I am running a small inotify script that sets up a watch on a file. Each time that file is edited and saved, the script notices that a DELETE_SELF event is triggered. Is that normal and if it is why? Shouldn't the inotify subsystem notice that the file still exists?
+1
A:
It depends on what the application that is editing the file is doing with it. In this case, it sounds like the behavior of your editor when it saves a file is to delete the old file and write the new contents as a new file with the same name. From the perspective of inotify, this is exactly what happens, so it fires a deletion event and then a creation event.
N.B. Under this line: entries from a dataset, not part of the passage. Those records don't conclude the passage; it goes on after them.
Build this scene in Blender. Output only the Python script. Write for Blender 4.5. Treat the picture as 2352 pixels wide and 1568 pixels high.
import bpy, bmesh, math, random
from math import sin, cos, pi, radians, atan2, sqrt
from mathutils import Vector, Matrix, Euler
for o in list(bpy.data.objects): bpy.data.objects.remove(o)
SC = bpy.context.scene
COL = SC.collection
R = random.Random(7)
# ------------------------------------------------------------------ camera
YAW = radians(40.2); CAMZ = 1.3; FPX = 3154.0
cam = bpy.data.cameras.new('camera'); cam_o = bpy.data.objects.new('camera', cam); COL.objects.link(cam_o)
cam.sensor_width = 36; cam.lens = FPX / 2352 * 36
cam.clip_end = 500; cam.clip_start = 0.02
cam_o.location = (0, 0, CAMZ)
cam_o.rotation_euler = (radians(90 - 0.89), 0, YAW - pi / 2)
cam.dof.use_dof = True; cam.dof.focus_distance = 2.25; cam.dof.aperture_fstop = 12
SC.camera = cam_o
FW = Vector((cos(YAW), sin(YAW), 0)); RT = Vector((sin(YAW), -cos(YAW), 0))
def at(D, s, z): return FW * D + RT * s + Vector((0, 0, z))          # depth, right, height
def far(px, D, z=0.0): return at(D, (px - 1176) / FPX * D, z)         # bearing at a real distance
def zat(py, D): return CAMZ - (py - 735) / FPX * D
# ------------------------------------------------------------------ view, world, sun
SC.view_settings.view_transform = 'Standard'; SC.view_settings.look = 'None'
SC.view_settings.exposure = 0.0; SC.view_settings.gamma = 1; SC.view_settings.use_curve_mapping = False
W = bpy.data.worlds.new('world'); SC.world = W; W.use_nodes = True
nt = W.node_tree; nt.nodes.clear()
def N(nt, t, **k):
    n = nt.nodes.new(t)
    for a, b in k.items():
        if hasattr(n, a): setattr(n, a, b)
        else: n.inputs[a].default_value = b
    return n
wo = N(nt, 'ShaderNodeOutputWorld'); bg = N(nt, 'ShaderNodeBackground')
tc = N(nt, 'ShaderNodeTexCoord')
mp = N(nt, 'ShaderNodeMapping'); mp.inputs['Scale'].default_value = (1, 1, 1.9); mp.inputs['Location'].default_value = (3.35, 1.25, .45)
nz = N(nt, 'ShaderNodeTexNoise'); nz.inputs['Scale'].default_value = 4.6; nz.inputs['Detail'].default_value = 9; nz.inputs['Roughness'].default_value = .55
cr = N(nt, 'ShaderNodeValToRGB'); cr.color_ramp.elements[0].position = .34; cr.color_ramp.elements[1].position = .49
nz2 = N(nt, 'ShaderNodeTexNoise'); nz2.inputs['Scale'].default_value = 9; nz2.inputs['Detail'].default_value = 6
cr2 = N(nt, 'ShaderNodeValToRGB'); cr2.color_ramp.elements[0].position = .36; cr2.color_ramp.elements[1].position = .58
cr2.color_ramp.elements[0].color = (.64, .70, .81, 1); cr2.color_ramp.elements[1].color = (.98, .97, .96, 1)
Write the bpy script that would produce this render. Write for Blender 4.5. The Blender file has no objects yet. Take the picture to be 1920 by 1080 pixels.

Inotify cannot know that the file that was deleted and the file that was created in its place are logically related.
Tyler McHenry
2010-05-02 21:04:41
I've tried with vim, gedit and kate - all of them have the same behaviour. You're explanation definitely makes sense, but I am wondering why is implemented this way?
hyperboreean
2010-05-02 21:07:10
How it normally works is this: You have a file named `moo.txt` that you're editing. When you save, your editor writes the file to `moo.txt.blah`, then unlinks `moo.txt` then renames `moo.txt.blah` to `moo.txt`.
Kitsune
2010-05-02 21:16:41
Actually, it normally doesn't do the `unlink()` part of that - the `rename('moo.txt.blah', 'moo.txt')` will atomically unlink-and-replace `moo.txt`. This is *why* editors do it this way - because the operation is atomic, if your editor or system crashes, then you're guaranteed to either see the old file or the new one - not a half-written hybrid.